*Do this:* Repeat the material verbatim. Images are excluded from the copy.

──────── Supplied information

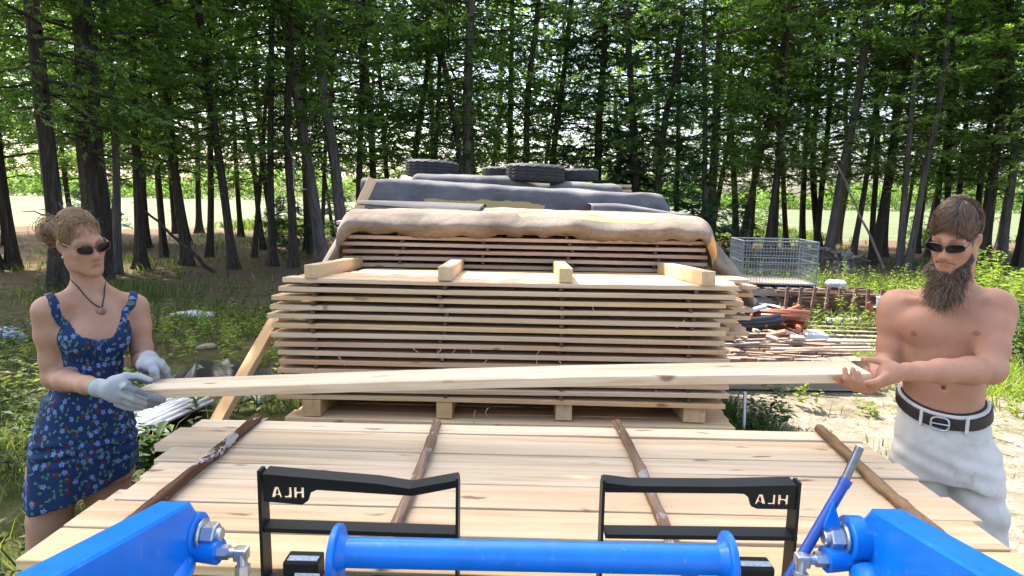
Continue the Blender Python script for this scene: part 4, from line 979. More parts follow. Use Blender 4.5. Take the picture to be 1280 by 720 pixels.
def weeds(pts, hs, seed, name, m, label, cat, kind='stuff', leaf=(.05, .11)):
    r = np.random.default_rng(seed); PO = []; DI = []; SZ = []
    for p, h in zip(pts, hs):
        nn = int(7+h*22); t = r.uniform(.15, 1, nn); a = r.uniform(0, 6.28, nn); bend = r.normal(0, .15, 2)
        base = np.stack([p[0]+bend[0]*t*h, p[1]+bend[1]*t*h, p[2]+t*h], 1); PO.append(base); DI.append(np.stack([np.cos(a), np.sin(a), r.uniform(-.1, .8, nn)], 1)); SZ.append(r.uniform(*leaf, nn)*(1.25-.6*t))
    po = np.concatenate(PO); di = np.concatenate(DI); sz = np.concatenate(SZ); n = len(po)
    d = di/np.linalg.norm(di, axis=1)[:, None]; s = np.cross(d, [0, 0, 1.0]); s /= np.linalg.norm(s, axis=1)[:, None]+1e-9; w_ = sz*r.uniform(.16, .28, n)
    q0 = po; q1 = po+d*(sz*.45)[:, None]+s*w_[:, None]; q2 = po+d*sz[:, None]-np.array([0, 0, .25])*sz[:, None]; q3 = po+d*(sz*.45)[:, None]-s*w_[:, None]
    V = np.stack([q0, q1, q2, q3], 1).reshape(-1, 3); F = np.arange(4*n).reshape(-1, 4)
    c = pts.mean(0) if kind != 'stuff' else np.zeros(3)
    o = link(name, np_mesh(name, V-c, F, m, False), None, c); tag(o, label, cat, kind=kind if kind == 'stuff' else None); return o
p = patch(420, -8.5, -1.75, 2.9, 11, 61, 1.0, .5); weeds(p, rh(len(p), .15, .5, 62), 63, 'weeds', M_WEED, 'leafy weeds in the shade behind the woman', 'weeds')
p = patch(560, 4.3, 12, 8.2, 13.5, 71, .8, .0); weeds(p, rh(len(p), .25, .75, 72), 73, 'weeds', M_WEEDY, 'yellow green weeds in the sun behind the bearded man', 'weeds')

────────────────

*Answer to the exercise:*
Continue the Blender Python script for this scene: part 4, from line 979. More parts follow. Use Blender 4.5. Take the picture to be 1280 by 720 pixels.
def weeds(pts, hs, seed, name, m, label, cat, kind='stuff', leaf=(.05, .11)):
    r = np.random.default_rng(seed); PO = []; DI = []; SZ = []
    for p, h in zip(pts, hs):
        nn = int(7+h*22); t = r.uniform(.15, 1, nn); a = r.uniform(0, 6.28, nn); bend = r.normal(0, .15, 2)
        base = np.stack([p[0]+bend[0]*t*h, p[1]+bend[1]*t*h, p[2]+t*h], 1); PO.append(base); DI.append(np.stack([np.cos(a), np.sin(a), r.uniform(-.1, .8, nn)], 1)); SZ.append(r.uniform(*leaf, nn)*(1.25-.6*t))
    po = np.concatenate(PO); di = np.concatenate(DI); sz = np.concatenate(SZ); n = len(po)
    d = di/np.linalg.norm(di, axis=1)[:, None]; s = np.cross(d, [0, 0, 1.0]); s /= np.linalg.norm(s, axis=1)[:, None]+1e-9; w_ = sz*r.uniform(.16, .28, n)
    q0 = po; q1 = po+d*(sz*.45)[:, None]+s*w_[:, None]; q2 = po+d*sz[:, None]-np.array([0, 0, .25])*sz[:, None]; q3 = po+d*(sz*.45)[:, None]-s*w_[:, None]
    V = np.stack([q0, q1, q2, q3], 1).reshape(-1, 3); F = np.arange(4*n).reshape(-1, 4)
    c = pts.mean(0) if kind != 'stuff' else np.zeros(3)
    o = link(name, np_mesh(name, V-c, F, m, False), None, c); tag(o, label, cat, kind=kind if kind == 'stuff' else None); return o
p = patch(420, -8.5, -1.75, 2.9, 11, 61, 1.0, .5); weeds(p, rh(len(p), .15, .5, 62), 63, 'weeds', M_WEED, 'leafy weeds in the shade behind the woman', 'weeds')
p = patch(560, 4.3, 12, 8.2, 13.5, 71, .8, .0); weeds(p, rh(len(p), .25, .75, 72), 73, 'weeds', M_WEEDY, 'yellow green weeds in the sun behind the bearded man', 'weeds')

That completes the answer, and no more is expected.